The next iteration of the process is aiming to avoid using rsync altogether, given those files sizes, we would probably benefit from triggering a cache creation on the promoted instance before setting it to read-write mode.

Since the backup size is not dramatically increasing over time, I'm marking this task as resolved. Feel free to reopen if needed!

Those files are not critical for a failover. With the current failover process, they are transferred to the new primary host. Given that Gerrit's compaction is not idempotent, I'm not sure we'd be able to use them if we just copied them without the rest of the data directory structure.

Could you tell me how you do a failover if the primary host is down and unavailable? That is my main concern here. If they have to be transferred to work, but are not backed up (do not exist?) on the secondary host, that is a flaw on the backups. If they are not important for the secondary host to exist and work, then they should not be backed up (because they are not important). Either one or the other, or I am not understanding your logic.

With the current failover process

That's a switchover process, not a failover process, hence my point/question.

Alternatively, if they are "good to backup just in case", but not "critical", they should be backed up with the normal schedule (daily instead of hourly).

With the current failover process

That's a switchover process, not a failover process, hence my point/question.

I see where I was unclear, sorry about this!

The failover process is derivative from the one I've linked, but is not really documented yet.

Those files are not critical for a failover. With the current failover process, they are transferred to the new primary host. Given that Gerrit's compaction is not idempotent, I'm not sure we'd be able to use them if we just copied them without the rest of the data directory structure.

Could you tell me how you do a failover if the primary host is down and unavailable? That is my main concern here. If they have to be transferred to work, but are not backed up (do not exist?) on the secondary host, that is a flaw on the backups. If they are not important for the secondary host to exist and work, then they should not be backed up (because they are not important). Either one or the other, or I am not understanding your logic.

Good question! In the context of a failover, where the primary instance is unavailable for some reason, we would not have to transfer or restore anything as long as one of the replicas is still available.
The main focus here would be to mend Puppet and DNS so they point to the failover primary instance.

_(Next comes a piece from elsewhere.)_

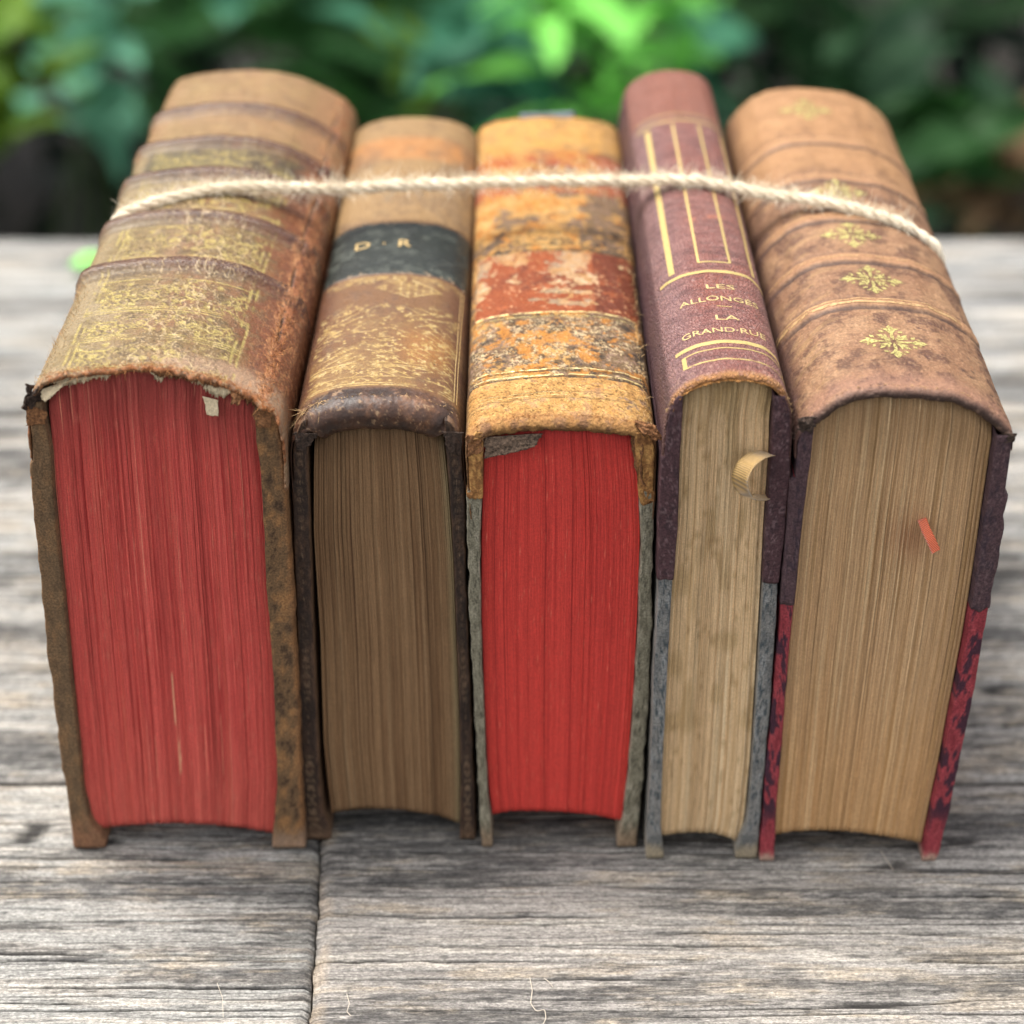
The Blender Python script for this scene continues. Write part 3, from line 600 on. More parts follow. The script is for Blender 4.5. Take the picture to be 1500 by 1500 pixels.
def bp1(W, Z, Yl):
    n = fbm(W*3, Z*3.2, 5, 81, 0.65); n2 = fbm(W*9, Z*9, 3, 82); m = fbm(W*1.5, Z*0.8, 3, 83)
    col = np.broadcast_to(C(122, 94, 66), W.shape+(3,)).copy()
    col = mix(col, C(168, 122, 78), 0.8*ss(0.0, 0.5, n)); col = mix(col, C(62, 46, 36), 0.75*ss(0.12, 0.5, -n+0.5*n2-0.1*m))
    col = mix(col, C(160, 112, 72), 0.6*ss(0.75, 1.0, W+0.15*n)); col = mix(col, C(176, 146, 122), 0.75*ss(0.9, 0.1, Z+0.3*n))
    return col, 0.88
def bp1l(W, Z, Yl):
    col, r = bp1(W, Z+9, Yl); n = fbm(W*5, Z*5, 4, 84); col = mix(col, C(128, 104, 78), 0.6)
    col = mix(col, C(158, 112, 84), 0.7*ss(1.4, 0.2, Z+0.5*n)*1.0); col = mix(col, C(90, 70, 52), 0.4*ss(0.1, 0.5, n)); return col, 0.92
board(b1, [(38, 596), (40, 638), (45, 724), (54, 804), (59, 858), (69, 964), (75, 1000), (87, 1100), (102, 1200), (107, 1245)],
      [(62, 596), (67, 620), (74, 660), (78, 724), (86, 804), (96, 900), (103, 985), (116, 1100), (123, 1170), (135, 1210), (156, 1232), (153, 1248)], Y1, 19.3, bp1l, M_BOARD, seed=1, rough_edge=0.04, sp=sp1, rise=0.1)
board(b1, [(410, 618), (414, 650), (419, 724), (424, 788), (430, 884), (434, 980), (436, 1000), (442, 1150), (446, 1215), (447, 1250)],
      [(372, 606), (374, 640), (381, 698), (386, 772), (390, 862), (397, 948), (400, 1000), (406, 1150), (400, 1215), (397, 1250)], Y1, 19.3, bp1, M_BOARD, seed=2, rough_edge=0.04, sp=sp1, rise=0.15)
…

If we needed to restore from a backup, that would mean either we have no more Gerrit instance, or the data has somehow been corrupted.
In both context, I think it's best to have the cache DBs on par with the dataset that they are caching.

Alternatively, if they are "good to backup just in case", but not "critical", they should be backed up with the normal schedule (daily instead of hourly).

Given what I mention above, I'd be curious to know what @Dzahn @hashar think

@jcrespo please let me know if there is anything unclear!

So my takeaway is (simplifying):

  1. the data is critical and backups will be used for recovery in case of a failover, so it needs a full backup. Backup recovery cannot be ensured to be recovered properly.
  2. complete backups cannot be taken from replicas because they are not "complete backups"
  3. in the future, to relay less on backups, those files will be synced to the replicas

Ok- I don't think this is an ideal situation -it seems if primary gets corrupted of bad we will lose a lot of data-, but this ticket can resolved now.